Third Ear Theater Co. develops and presents the work of Jerry Lieblich. With imagination and wit, curiosity and compassion, our work plays in the relationship between language and consciousness — speaking differently, we seek to make a space for different thought.
Artist Statement
I write on the borders of poetry, theater, and music. My practice is one of inquiry and devotion.
I write to think differently. Breaking language and working in peculiar forms can be ways of shaping thought. I’m interested in what language can do in a theater that it doesn’t do in ordinary life.
No matter what, the play cooperates with your mind. Attending to a play might reveal something in your mind, maybe something you hadn’t noticed before. It might change your thinking, too.
I like it when a play changes the texture of my thinking. There’s possibility in it — political and otherwise.
A play’s meaning might be this effect on attention’s texture; how, and what, it attunes one to. This is true for writing, reading, and/or watching a play.
I like it when a play excites my imagination — waking experience starts to meld with dream.
Think about how time works in dreams. Sometimes play can do that too. Was that two minutes, or two hours?

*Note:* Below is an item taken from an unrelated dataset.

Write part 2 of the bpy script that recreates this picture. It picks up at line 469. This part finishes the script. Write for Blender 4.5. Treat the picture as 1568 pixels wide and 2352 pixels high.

I like it when, after seeing a play in a group, everyone has something different to say, and everyone’s right. The more divergent, the more interesting.
I like that consciousnesses are different from one another. A play can sometimes help me see those differences more clearly, help me fall in love a bit with my particular partial view of life, allow me to enjoy hearing about what I hadn’t noticed.
Sometimes, in the woods, an animal can be standing right in front of you, but your friend is the one who can spot it.